Required work:
Find and copy each line of the records where the string "Continue" shows up.

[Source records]
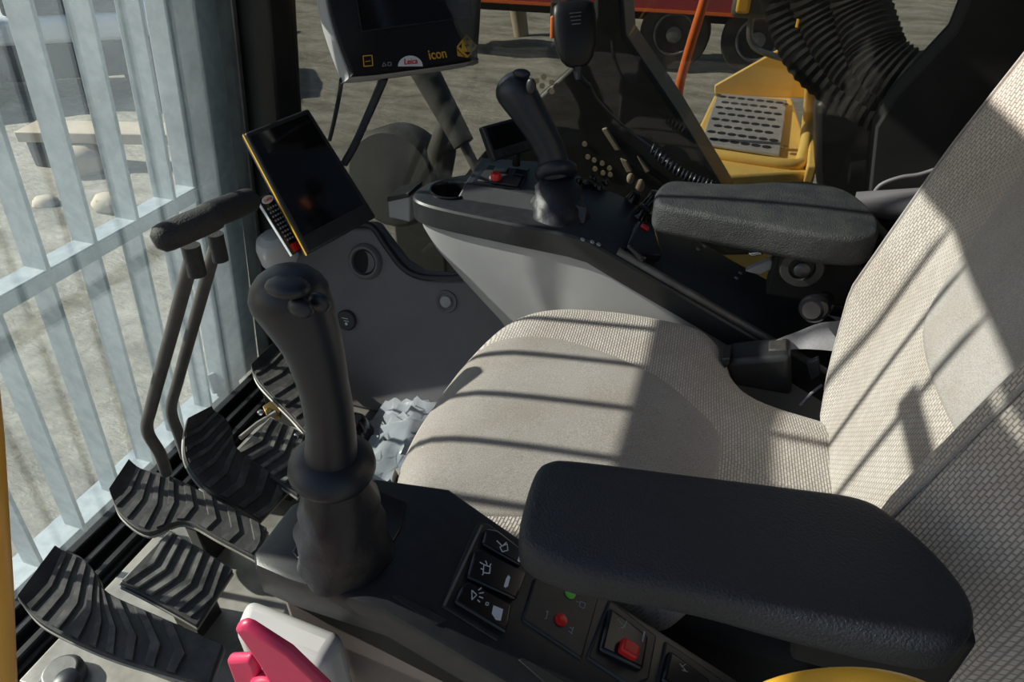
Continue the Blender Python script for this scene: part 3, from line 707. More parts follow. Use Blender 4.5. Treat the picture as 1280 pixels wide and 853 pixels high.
p = ls(700, 776, .002); MB().lathe(p, LN, [(.0068, 0), (.0068, .0035), (.004, .005)], 20).build('lamp', 'red', lc, label='red indicator dot')
sym(lc, 'symbol', [[(683, 765), (685, 764), (683, 773), (681, 774)]], 'dim_print', 1.2, .0036)
sym(lc, 'symbol', [closed((726, 752), (732, 755), (730, 761), (724, 758)), [(720, 752), (725, 754)]], 'dim_print', 1.2, .0036)
sym(lc, 'symbol', [[(712, 784), (717, 788)], [(711, 789), (716, 793)], [(717, 784), (714, 793)]], 'dim_print', 1.2, .0036)
rk4 = plate('rocker_switch', 'black_gloss', ((763, 758), (812, 795), (805, 838), (750, 812)), .010, .009, bevel=.004)
mb = MB(); mb.box(ls(786, 812, .015), (.020, .016, .012), Matrix.Rotation(R(25), 3, 'Y')); mb.build('lock_slider', 'red', rk4, bevel=.003, label='red sliding lock tab')
sym(rk4, 'symbol', [[(772, 774), (780, 784), (774, 786)], [(777, 790), (784, 776)]], 'dim_print', 1.2, .0106)
mb = MB(); mb.prism([ls(804+dx, 796+dy, .0106) for dx, dy in ((1, -7), (3, -6), (0, 7), (-2, 6))], -LN*.0006); mb.build('indicator', 'dim_print', rk4, smooth=0)
rk5 = plate('rocker_switch', 'black_gloss', ((838, 812), (890, 850), (880, 890), (828, 850)), .010, .009, bevel=.004)
sym(rk5, 'symbol', [[(850, 830), (857, 838), (853, 838), (860, 840)], [(852, 834), (858, 830)]], 'dim_print', 1.2, .0106)
for pts in (((490, 745), (498, 742), (560, 775), (545, 782)), ((648, 825), (655, 822), (720, 860), (700, 870))):
    plate('blank_cover', 'dusty_black', pts, .001, .002, bevel=.0008)
# pale box under the console nose
g = MB().prism([pz(308, 742, .565), pz(288, 790, .565), pz(402, 838, .565), pz(432, 790, .565)], (0, 0, -.13))
tag(g.build('junction_box', 'pale_grey', bevel=.014, seg=4), 'pale sunlit plastic box under the nose of the near console', 'box')
# red-pink lever with wings
pk = thing('lock_lever', 'pink red winged knob in front of the pale box at the bottom', 'knob', tuple(py(335, 850, .22)))
h = py(345, 872, .22)
MB().lathe(h+V((0, .02, -.004)), (0, -1, .55), [(.022, 0), (.022, .03), (.018, .036)], 28).build('hub', 'pink_red', pk, bevel=.002)
for pts, yy in ((((291, 788), (299, 784), (310, 788), (360, 820), (412, 870), (350, 880), (322, 832)), .215), (((281, 827), (310, 826), (318, 836), (330, 880), (305, 880), (292, 856)), .22)):
    MB().prism([py(u, v, yy) for u, v in pts], V((.001, .009, .003))).build('wing', 'pink_red', pk, bevel=.004, seg=3)

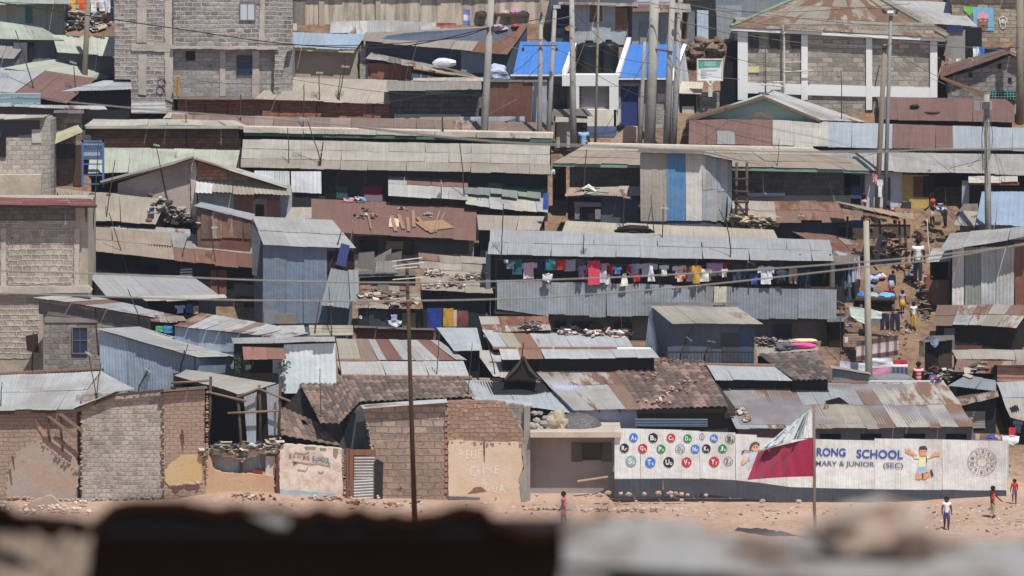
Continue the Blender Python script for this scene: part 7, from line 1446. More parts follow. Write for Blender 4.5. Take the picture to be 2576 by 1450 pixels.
for i, (x, y, w, h, c, l) in enumerate(((2104, 665, 14, 60, '33384a', 'dark long garment first on the rack at balcony end'), (2118, 672, 13, 56, '5d6780', 'grey blue garment second on the rack at balcony end'), (2131, 660, 13, 62, '7f8aa2', 'blue garment third on the rack at balcony end'), (2142, 650, 14, 60, 'a9b3c8', 'pale blue garment fourth on the rack at balcony end'), (2154, 645, 12, 58, 'c7b6c6', 'pink white garment at the right of the rack'), (2112, 706, 16, 50, '2b2d38', 'black garment hanging low under the rack'), (2130, 712, 13, 44, '4a4f63', 'slate garment hanging low under the rack'))):
    garment('dress', x, y, w, h, 17.0 - i * .1, cloth(c, 1.1), l)
for x, y, w, h, c, l, k in ((2000 - 925, 775, 36, 52, '2a3f8a', 'deep blue cloth hanging below the stepped tan roof', 'towel'), (1115, 776, 26, 46, 'c2953f', 'ochre yellow cloth hanging below the stepped roof', 'towel'), (1140, 780, 10, 42, 'd0b7a0', 'narrow striped cloth beside the ochre one', 'towel'), (1152, 782, 26, 40, '7a4a44', 'brown patterned cloth under the stepped roof', 'towel'), (976, 805, 36, 18, 'd9d9e0', 'white washing bunched in front of the dark pole', 'rag'), (984, 792, 15, 14, 'a8a3c8', 'lilac cloth above the bunched white washing', 'towel'), (903, 794, 8, 9, 'dedede', 'tiny white rag by the tan scrap roof shack', 'rag')):
    garment(k, x, y, w, h, 10.2 if x < 1060 else 12.6, cloth(c, 1.1), l)
for x, y, w, h, c, l, k in ((440, 768, 26, 20, 'a8aed0', 'pale lilac washing in the shade under grey roof', 'shirt'), (468, 766, 16, 22, '4a5590', 'blue washing in the shade under grey roof', 'towel'), (486, 770, 14, 20, 'b9a06a', 'tan washing in the shade under grey roof', 'towel'), (392, 821, 20, 14, '4f9a78', 'green cloth hanging under the block house roof', 'towel'), (412, 820, 22, 18, '3f7fa5', 'blue cloth hanging under the block house roof', 'towel'), (864, 497, 28, 12, 'd9b3bf', 'pink and white washing on the ledge above red brown roof', 'rag'), (892, 494, 16, 10, 'dadde3', 'white washing on the ledge above red brown roof', 'rag'), (908, 496, 14, 10, '8fb3c8', 'light blue washing on the ledge above red brown roof', 'towel')):
    garment(k, x, y, w, h, 9.4 if y > 700 and x < 480 + 60 and y < 800 else (6.3 if y > 800 else 22.8), cloth(c, 1.1), l)
for k, x, y, w, h, Y, c, l in (('towel', 2218 + 320, 1076, 16, 26, 2.2, 'c5353f', 'red cloth hanging at the lower right edge'), ('towel', 2481, 1096, 22, 9, 2.6, '3f5fc0', 'blue cloth on the line behind the fence end'), ('rag', 2520, 1095, 46, 26, 2.0, 'dfe3e6', 'white washing behind the right end of fence'), ('towel', 2504, 1094, 20, 12, 2.4, 'c5a898', 'tan cloth on the line behind the fence end'), ('shirt', 2548, 1056, 26, 34, 2.3, '3a3f55', 'dark striped shirt at the lower right edge'), ('shirt', 2206, 450, 16, 46, 24.0, 'dfe0e0', 'white plastic sack tied to the floodlight mast'), ('rag', 2194, 438, 14, 26, 24.0, 'd98f8f', 'pinkish rag tied above the white sack'), ('towel', 1366, 486, 14, 42, 20.8, '3f5fb0', 'blue cloth at the doorway right of the jagged awning'), ('towel', 1386, 426, 10, 12, 23.2, 'd9dadc', 'white cloth under the left corner of hip roof'), ('rag', 2340, 850, 22, 26, 8.9, '7f8ca8', 'grey blue cloth hanging in the dark right alley'), ('towel', 2312, 858, 14, 40, 8.8, '5f5a58', 'dark cloth hanging in the right alley')):
    garment(k, x, y, w, h, Y, cloth(c, 1.1), l)
o = MB().box(2454, 1094, 2464, 1106, 2.5, .2).build('carton', plain('c9b3b3', 1)); tag(o, 'small pink and white carton on the wall behind the fence', 'box')
# ================================================================ roof clutter
def on(px, py, h=.02): return hit(px, py) + Vector((0, 0, h))
def plank(x0, y0, x1, y1, w, mt, label, name='plank', cat=None):
    a, b = on(x0, y0, .06), on(x1, y1, .06); d = (b - a).normalized(); s = d.cross(Vector((0, -.3, 1))).normalized() * (w * om(20) / 2); u = Vector((0, 0, .03))
    o = MB().hexa([a - s, b - s, b + s, a + s, a - s + u, b - s + u, b + s + u, a + s + u]).build(name, mt); return tag(o, label, cat or 'plank')
PK = wood('a08270', .9)
for x0, y0, x1, y1, w, l in ((984, 548, 996, 586, 10, 'wide pinkish plank leftmost on the red brown roof'), (1003, 545, 1015, 580, 9, 'second plank from left on the red brown roof'), (1025, 552, 1028, 586, 8, 'short upright plank in the middle of the red brown roof'), (1039, 535, 1041, 575, 9, 'pale plank just left of the plywood sheet'), (1050, 552, 1086, 590, 10, 'brown plank lying across the plywood sheet'), (1106, 536, 1090, 588, 4, 'left of two thin crossing sticks on the red brown roof'), (1119, 540, 1096, 588, 4, 'right of two thin crossing sticks on the red brown roof'), (926, 546, 933, 580, 4, 'thin lone stick at the left of red brown roof')): plank(x0, y0, x1, y1, w, PK, l)
q = [on(x, y, .05) for x, y in ((1044, 564), (1072, 585), (1142, 577), (1114, 558))]; o = MB().hexa(q + [p + Vector((0, 0, .03)) for p in q]).build('plywood_sheet', wood('b08f6a', .85)); tag(o, 'tan plywood sheet lying on the red brown roof', 'plywood')
q = [on(x, y, .05) for x, y in ((978, 575), (1003, 575), (1005, 555), (980, 553))]; o = MB().hexa(q + [p + Vector((0, 0, .02)) for p in q]).build('cardboard_sheet', plain('d3b8a0', 1)); tag(o, 'square of pale cardboard under the planks', 'cardboard')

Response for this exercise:
Continue the Blender Python script for this scene: part 3, from line 707. More parts follow. Use Blender 4.5. Treat the picture as 1280 pixels wide and 853 pixels high.
Continue the Blender Python script for this scene: part 7, from line 1446. More parts follow. Write for Blender 4.5. Take the picture to be 2576 by 1450 pixels.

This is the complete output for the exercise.